A momentous change, and one that was to alter the complexion of all our lives. Yet it was so gradually and quietly effected that we were not conscious of so much as a jar in the machinery of our existence.
I heard my mother say, and more than once, in after-years, crowded with incident and with cares of which we never dreamed in those eventless months:
“I was never quite contented to live anywhere out of Richmond, yet I often asked myself during the seven years we spent in Powhatan if they were not the most care-free I should ever have. I know, now, that they were.”
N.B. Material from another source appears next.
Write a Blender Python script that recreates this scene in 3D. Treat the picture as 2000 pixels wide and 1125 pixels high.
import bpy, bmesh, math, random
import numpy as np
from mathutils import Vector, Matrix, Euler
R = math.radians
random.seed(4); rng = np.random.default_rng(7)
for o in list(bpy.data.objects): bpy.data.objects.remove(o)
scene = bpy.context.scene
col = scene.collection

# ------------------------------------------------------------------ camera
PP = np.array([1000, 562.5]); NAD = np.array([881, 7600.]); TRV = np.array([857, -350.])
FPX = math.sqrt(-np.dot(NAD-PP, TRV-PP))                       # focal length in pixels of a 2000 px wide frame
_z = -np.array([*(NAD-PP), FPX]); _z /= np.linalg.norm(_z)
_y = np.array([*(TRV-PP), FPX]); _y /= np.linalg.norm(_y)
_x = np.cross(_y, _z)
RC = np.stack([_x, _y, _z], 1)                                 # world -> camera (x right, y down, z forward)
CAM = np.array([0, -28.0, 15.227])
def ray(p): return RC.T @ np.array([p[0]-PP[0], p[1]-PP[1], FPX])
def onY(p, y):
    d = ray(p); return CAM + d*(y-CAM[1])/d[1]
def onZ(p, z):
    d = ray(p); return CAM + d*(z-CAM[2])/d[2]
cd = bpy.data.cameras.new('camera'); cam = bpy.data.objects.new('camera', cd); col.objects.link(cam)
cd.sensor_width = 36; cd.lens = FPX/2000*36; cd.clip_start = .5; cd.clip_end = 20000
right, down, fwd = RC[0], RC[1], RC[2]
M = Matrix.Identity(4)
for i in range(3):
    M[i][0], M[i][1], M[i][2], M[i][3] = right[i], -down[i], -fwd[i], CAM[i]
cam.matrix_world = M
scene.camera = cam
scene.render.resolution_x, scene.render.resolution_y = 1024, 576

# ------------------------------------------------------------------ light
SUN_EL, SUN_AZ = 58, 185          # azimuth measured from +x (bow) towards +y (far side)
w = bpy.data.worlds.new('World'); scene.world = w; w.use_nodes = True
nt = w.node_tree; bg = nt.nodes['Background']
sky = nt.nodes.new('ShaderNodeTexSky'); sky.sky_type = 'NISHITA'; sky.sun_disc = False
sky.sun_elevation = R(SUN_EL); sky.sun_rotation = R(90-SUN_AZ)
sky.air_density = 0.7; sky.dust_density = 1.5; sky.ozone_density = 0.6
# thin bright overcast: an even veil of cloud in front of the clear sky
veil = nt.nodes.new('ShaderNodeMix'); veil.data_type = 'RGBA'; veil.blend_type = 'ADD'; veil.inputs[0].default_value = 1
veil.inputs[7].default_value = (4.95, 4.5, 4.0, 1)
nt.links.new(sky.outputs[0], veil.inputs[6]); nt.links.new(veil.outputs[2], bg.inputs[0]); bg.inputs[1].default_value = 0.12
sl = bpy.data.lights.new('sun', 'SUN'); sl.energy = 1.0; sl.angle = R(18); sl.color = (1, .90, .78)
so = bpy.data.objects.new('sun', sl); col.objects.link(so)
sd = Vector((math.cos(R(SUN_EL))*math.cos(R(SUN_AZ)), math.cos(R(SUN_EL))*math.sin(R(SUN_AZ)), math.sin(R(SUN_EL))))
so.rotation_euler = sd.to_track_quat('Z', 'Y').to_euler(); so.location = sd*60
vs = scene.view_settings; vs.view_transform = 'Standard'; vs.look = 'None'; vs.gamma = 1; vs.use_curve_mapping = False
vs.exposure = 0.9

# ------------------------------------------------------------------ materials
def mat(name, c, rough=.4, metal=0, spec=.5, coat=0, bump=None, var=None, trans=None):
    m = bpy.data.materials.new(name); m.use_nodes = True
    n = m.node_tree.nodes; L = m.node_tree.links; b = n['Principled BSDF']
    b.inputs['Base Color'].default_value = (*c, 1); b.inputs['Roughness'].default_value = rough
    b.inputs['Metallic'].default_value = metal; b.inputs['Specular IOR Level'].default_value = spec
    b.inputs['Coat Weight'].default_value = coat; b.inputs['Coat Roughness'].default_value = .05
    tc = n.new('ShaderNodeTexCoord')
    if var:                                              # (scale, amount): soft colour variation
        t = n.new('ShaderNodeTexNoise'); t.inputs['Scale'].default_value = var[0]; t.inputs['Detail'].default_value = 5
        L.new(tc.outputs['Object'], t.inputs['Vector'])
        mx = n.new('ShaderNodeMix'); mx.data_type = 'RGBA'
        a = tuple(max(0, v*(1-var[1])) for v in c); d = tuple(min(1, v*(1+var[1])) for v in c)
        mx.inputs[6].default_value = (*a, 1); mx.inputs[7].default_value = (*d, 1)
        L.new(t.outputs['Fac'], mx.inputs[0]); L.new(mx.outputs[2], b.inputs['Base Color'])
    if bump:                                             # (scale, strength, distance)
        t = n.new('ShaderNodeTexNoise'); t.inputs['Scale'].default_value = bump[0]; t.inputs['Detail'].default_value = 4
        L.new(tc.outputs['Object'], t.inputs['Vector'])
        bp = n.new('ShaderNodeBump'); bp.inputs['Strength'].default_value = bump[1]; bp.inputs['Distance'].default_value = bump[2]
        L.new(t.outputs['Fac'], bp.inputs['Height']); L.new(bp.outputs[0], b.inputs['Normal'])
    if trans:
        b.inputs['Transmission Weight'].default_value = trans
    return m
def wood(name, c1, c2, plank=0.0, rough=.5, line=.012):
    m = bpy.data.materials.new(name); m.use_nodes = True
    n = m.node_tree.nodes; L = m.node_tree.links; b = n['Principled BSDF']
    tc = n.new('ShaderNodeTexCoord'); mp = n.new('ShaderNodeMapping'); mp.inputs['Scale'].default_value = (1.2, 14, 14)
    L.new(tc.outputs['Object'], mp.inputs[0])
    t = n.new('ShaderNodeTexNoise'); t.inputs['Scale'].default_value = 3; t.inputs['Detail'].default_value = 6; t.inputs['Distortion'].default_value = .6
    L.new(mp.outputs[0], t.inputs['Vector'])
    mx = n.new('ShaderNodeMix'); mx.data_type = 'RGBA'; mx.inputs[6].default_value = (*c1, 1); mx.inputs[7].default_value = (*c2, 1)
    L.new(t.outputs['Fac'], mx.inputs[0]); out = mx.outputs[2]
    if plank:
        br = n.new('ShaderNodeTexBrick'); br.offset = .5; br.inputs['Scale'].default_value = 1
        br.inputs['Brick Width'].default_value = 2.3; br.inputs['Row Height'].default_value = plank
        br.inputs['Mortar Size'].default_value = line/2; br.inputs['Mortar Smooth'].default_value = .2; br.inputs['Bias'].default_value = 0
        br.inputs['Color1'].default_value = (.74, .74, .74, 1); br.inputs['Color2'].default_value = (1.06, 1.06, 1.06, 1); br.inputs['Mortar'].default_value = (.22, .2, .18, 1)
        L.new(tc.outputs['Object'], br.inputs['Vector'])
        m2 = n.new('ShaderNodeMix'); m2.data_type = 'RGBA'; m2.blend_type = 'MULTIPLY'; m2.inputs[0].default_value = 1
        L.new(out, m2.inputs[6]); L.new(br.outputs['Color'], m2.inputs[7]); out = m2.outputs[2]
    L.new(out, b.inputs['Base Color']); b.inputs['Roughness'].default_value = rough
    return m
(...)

My father gave a fervent assent when he heard this. To him the sojourn was prosperous throughout. Energy, integrity, public spirit, intelligence, and, under the exterior chance acquaintances thought stern, the truest heart that ever throbbed with love to God and love to man, had won for him the esteem and friendship of the best men in the county. Steadily he mounted, by the force of native worth, to the magistrate’s bench, and was a recognized factor in local and in state politics. He had established a flourishing Sunday-school in the “Fine Creek neighborhood,” where none had ever existed until he made this the nucleus of a church. He was the confidential adviser of the embarrassed planter and the struggling mechanic, and lent a helping hand to both. He was President of a debating society, in which he was, I think, the only man who was not a college graduate.
His business had succeeded far beyond his expectations. Except that the increase of means moved him to larger charities, there was no change in our manner of life. We had always been above the pinch of penury, living as well as our neighbors, and, so far as the younger members of the family knew, as well as any reasonable people need desire to live. We had our carriage and horses, my sister and I a riding-horse apiece, abundance of delicacies for the table, and new clothes of excellent quality whenever we wanted them.
The ambitions and glories of the world beyond our limited sphere came to our ken as matter of entertainment, not as provocatives to discontent.